Angèle au Trianon : on y était
On connaît l’histoire : un artiste sort un single, puis deux, puis peut-être trois, arrive l’album, et enfin la tournée, qu’on espère à guichets fermés. Dans cet ordre. Sauf qu’Angèle ne fait rien comme tout le monde. Dès la fin janvier sa date au Trianon était complète, alors que la Belge n’avait à son actif que quelques reprises et un tube (« La Loi de Murphy ») en écoute sur Youtube – même pas en radio ! Hier soir, le 22 mai, la salle comble n’avait pas forcément eu beaucoup plus de biscuits à grignoter avant le concert : seul un titre (le tout aussi tubesque « Je veux tes yeux ») avait été rajouté à la discographie d’Angèle en ces quelques mois. Bref, on ne sait pas si c’est les nôtres, de yeux, qu’elle voulait ce soir-là, mais il fallait en tout cas les fermer et faire confiance : la setlist, on ne la connaîtra pas. Tant pis. La salle explosera de toute façon dès les premières notes de « La Loi de Murphy », chantée en choeur dans le public qui n’attendait que ce petit bonbon sucré pour faire décoller l’ambiance. Suite à ça, même les plus inconnus des morceaux seront accueillis par une haie d’honneur faite d’« Angèle, on t’aime ! » et de chorégraphies décomplexées.

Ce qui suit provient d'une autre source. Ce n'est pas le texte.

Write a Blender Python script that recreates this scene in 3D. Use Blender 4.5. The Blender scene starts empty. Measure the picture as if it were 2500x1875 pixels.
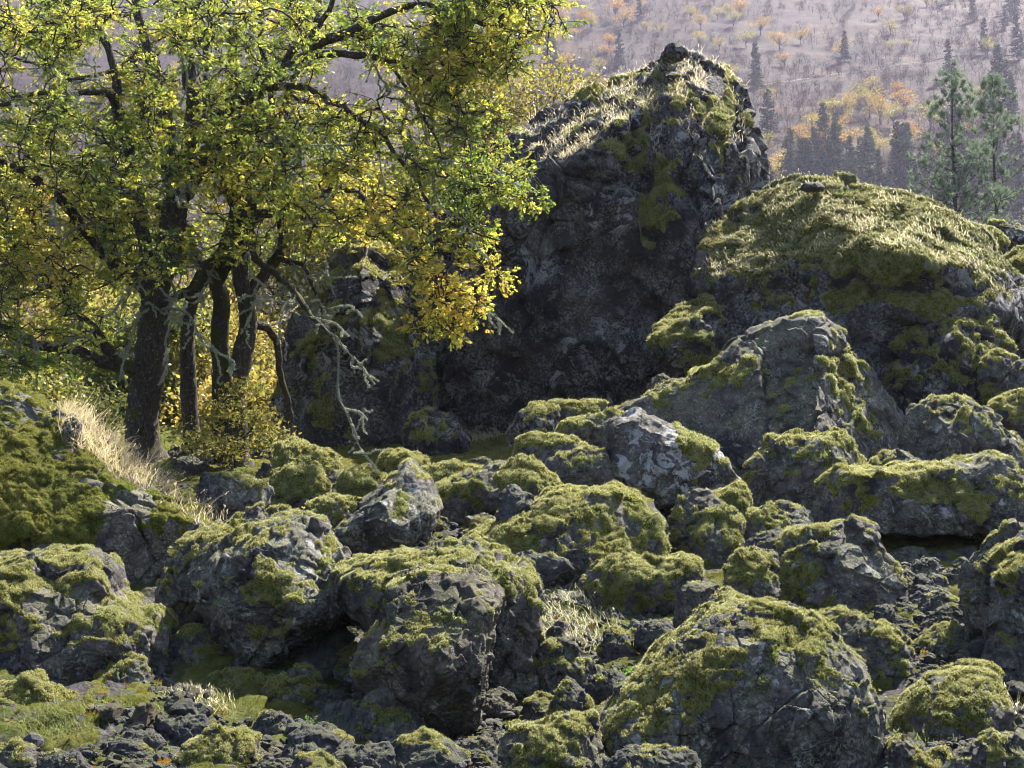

Décomplexer : c’est, semble-t-il, l’un des objectifs d’Angèle en concert. Oui, elle est belle, c’est un fait. Mais ce n’est pas pour ça qu’il ne lui arrive pas de se sentir comme une « grosse merde » en regardant certaines photos Instagram parfaites et lisses. Elle fera de ce sentiment une chanson, « Big Shit ». Une autre évoque le mouvement #balancetonporc, proposant gentiment aux misogynes d’aller se faire « en-mmmmh » (enguirlander, sûrement !). Au détour d’un texte, elle assure qu’elle ne passera pas tant que ça à la radio, car ses mots « ne sont pas beaux« . Mais c’est justement quand elle chante, en tout simplicité, ses mots presque enfantins, qu’elle est la plus touchante – avec notamment un piano-voix en forme de déclaration d’amour naïve qui nous aurait presque fait mouiller les yeux. Ce n’est pas du Baudelaire, ce n’est pas le but. Mais ce n’est pas pour ça que ces fans de la première heure étaient là.
Les mauvaises langues diront que c’est une question de CV. La mythologie autour de la jeune chanteuse, soeur de Roméo Elvis et fille du chanteur Marka (première partie – improbable – de Céline Dion à Bercy en 1995, tout de même !), est pourtant lourde à porter. « On m’a dit que j’en étais là uniquement grâce à ma famille », regrette même Angèle en préambule d’une chanson-confession. Elle y reconnaît que toute l’attention portée sur elle reste artificielle, vu que pour l’instant, elle « n’a rien fait ». Pas faux : depuis Jacques, on n’avait pas vu un.e artiste avec si peu de morceaux en stock apparaître dans autant de médias – d’ailleurs, dans le fond de la salle, un bon nombre de professionnels de la profession se retrouvaient pour savoir si, oui ou non, cette hype était justifiée. Alors bien sûr, tout le monde a l’arbre généalogique en tête et sait d’avance qu’un guest en particulier va pointer le bout de son long nez. A la moindre allusion au rap, ça trépigne : quand est-ce qu’arrivera Roméo ? Il finira par poser un couplet, pour accompagner sa « grande petite soeur » (adorable) sur le titre « J’ai vu ». Débarquera également un invité sacré, inspiration pour Angèle et Roméo Elvis, collaborateur de Marka… MC Solaar ! Un petit cadeau pour une reprise de « Victime de la mode », qui ravivera encore un peu cette fameuse hype.
Sauf qu’on l’a dit plus haut : ce n’est pas vraiment pour ça qu’on va voir Angèle. C’est pour ses chansons bien sûr, accrocheuses, particulièrement jolies quand elles sont épurées (dont sa reprise émouvante de « Bruxelles » de Dick Annegarn) ou au contraire très électroniques. Mais c’est aussi pour voir qu’une enfant de la balle, à qui tout semble sourire en ce moment, se retrouve comme tout le monde à bader devant les réseaux sociaux, n’a parfois pas envie de sortir parce qu’elle a « La Flemme » ou « pas de thunes », se questionne sur le féminisme, peut être un peu jalouse, maladroite, autant victime de la mode que de la loi de Murphy. Et ça, ça fait un bien fou.